He was born in 1746, on a farm situated between São José Del Rey (now Tiradentes) and São João Del Rey, in Minas Gerais. When he was 9 years old, he and his six siblings lost their mother; they lost their father two years later. Joaquim José then went to live with his godfather, with whom he learnt how to be a practicing dentist. He also worked as a peddler and also as a miner, and then, just over 30, he entered the Minas Gerais Dragoons Regiment.
In 1781 he was appointed as patrol commander of the New Way (Caminho Novo), the road along which the gold extracted in the region was transported to Rio de Janeiro. He had the post of alferes, a kind of ensign. In 1787, unhappy for not having been promoted in his military career, he resigned from the regiment and went to live in Rio de Janeiro, the Capital at that time, where he came into contact with the new philosophical and political ideas that brought about the French Revolution and the independence of the United States.
Back in Minas Gerais, he started to defend the organisation of a movement in favour of the Independence of Brazil in the city of Vila Rica (now Ouro Preto) and other neighbouring towns. He put his whole body and soul into the Minas Conspiracy (Inconfidência Mineira), a movement which had the support of part of the clergy as well as miners and shopkeepers in debt, who were incensed when the Government instituted the derrama, a kind of debt collection for payment of back taxes in gold.

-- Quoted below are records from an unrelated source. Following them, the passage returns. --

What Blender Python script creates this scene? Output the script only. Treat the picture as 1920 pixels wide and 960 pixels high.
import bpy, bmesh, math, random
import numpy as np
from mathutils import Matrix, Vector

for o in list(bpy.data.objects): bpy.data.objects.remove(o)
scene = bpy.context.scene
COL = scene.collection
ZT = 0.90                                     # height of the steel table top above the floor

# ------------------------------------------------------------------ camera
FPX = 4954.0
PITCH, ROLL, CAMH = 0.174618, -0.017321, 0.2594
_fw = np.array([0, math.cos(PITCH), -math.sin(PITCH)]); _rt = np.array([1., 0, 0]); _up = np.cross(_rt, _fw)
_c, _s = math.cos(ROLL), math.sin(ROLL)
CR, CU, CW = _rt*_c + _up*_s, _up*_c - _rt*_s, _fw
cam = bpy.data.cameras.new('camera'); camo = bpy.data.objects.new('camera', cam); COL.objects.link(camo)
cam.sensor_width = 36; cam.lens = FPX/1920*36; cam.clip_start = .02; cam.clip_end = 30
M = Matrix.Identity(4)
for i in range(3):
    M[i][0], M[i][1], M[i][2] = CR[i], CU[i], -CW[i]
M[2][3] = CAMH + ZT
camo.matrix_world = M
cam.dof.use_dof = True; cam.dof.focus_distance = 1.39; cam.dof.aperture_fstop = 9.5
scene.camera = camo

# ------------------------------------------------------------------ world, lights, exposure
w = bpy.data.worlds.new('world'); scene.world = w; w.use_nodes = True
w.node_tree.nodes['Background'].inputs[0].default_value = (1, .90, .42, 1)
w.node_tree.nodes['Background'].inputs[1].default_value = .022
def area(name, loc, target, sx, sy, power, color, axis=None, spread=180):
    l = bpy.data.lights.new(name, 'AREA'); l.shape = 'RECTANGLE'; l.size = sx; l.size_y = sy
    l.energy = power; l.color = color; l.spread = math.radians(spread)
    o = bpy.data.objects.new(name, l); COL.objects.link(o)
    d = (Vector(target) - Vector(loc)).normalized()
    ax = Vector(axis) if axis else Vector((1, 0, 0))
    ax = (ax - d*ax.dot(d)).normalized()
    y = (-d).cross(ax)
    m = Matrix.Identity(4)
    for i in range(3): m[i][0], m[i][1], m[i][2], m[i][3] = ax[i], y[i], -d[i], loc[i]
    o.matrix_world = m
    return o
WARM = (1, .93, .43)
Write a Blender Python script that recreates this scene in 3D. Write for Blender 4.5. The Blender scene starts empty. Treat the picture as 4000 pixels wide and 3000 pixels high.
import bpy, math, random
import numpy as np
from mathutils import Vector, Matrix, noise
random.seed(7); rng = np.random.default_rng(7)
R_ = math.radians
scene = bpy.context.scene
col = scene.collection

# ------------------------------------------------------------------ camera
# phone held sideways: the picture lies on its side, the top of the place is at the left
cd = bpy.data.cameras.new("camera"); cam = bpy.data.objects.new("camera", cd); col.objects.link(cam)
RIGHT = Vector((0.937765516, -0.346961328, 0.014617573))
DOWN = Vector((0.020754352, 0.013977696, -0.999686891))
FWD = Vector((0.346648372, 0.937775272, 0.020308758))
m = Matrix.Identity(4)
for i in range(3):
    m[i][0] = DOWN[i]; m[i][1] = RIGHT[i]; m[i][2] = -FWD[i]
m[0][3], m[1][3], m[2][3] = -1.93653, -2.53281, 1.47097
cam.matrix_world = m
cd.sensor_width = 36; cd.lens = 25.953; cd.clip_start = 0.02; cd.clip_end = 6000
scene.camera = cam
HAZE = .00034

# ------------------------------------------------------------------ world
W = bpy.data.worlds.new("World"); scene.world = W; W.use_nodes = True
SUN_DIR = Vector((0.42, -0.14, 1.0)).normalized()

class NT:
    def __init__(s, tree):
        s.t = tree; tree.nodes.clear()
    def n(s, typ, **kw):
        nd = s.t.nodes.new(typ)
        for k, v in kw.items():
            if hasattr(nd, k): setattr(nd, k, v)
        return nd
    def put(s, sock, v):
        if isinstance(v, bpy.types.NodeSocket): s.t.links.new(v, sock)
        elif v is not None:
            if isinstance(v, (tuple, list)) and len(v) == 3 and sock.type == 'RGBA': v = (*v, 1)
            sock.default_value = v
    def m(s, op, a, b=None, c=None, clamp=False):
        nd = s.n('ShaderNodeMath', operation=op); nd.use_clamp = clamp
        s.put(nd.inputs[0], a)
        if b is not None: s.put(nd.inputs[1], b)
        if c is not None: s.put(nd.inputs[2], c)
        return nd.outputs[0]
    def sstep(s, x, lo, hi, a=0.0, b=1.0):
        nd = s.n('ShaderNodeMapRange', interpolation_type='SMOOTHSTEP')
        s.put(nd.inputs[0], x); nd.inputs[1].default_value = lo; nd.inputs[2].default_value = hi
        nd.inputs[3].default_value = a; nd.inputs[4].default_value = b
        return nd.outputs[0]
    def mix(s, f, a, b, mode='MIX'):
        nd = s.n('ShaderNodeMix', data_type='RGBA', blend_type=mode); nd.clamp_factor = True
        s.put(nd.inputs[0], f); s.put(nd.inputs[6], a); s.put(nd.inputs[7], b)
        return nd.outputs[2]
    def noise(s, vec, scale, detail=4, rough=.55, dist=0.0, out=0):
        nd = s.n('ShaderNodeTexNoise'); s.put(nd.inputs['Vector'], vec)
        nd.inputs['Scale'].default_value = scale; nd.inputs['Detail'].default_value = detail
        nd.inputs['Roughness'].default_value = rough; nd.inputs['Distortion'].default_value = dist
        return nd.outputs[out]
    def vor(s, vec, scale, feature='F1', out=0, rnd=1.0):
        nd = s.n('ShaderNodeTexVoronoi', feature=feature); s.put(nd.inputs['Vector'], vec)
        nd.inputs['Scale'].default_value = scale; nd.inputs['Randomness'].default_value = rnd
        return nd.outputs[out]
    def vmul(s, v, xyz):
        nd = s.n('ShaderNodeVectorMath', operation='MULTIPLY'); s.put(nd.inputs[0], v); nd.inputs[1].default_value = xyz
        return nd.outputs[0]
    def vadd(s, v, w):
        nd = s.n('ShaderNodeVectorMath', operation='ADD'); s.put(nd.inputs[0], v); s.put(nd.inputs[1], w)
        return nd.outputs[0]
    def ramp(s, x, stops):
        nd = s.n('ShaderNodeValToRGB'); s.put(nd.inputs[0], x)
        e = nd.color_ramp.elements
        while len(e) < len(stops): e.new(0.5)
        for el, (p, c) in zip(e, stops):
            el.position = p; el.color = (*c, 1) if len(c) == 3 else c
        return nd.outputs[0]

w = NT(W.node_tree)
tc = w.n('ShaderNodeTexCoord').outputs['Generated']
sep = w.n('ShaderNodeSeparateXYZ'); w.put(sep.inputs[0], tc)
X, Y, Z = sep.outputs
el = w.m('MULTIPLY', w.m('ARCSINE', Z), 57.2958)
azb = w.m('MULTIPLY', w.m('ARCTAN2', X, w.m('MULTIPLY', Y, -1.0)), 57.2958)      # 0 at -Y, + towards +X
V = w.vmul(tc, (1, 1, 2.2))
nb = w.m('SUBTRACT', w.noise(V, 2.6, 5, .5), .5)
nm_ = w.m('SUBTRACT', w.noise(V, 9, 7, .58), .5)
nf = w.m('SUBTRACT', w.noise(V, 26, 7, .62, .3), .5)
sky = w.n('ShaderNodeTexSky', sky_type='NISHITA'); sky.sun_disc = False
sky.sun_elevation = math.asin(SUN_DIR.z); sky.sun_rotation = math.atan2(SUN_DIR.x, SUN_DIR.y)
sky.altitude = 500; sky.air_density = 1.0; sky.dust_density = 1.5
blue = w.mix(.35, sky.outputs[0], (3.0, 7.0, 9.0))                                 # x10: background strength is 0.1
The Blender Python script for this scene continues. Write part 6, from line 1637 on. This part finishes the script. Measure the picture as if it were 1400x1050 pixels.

One of the insurgents, Joaquim Silvério dos Reis, would later betray Tiradentes.
The revolution, with the backing of the people and idealised by the alferes, would never take place: as soon as he found out about the uprising, the viscount of Barbacena decided to call off the derrama and arrest all the conspirators. The leader of the movement had time to flee to Rio de Janeiro but, betrayed by Joaquim Silvério dos Reis, he was arrested and became incommunicable for almost three years in the Old Prison (Cadeia Velha) where, later on, the Legislative Assembly building, or Tiradentes Palace, would be erected. The Martyr of Independence took all the blame for the Inconfidência Mineira and declared his colleagues innocent. Out of the ten revolutionaries who were originally sentenced to death, only Tiradentes had the sentence upheld.
The sentences of the others were changed into exile. Tiradentes had all his assets confiscated and his descendants were considered unworthy down to the third generation. His house was torn down and the land was then covered in salt, so that nothing more would grow there. On 21 April 1792, he was executed on the highest gallows ever constructed in Rio, with 21 steps. He was hung, drawn and quartered, and pieces of his body were hung on posts along the road to Minas.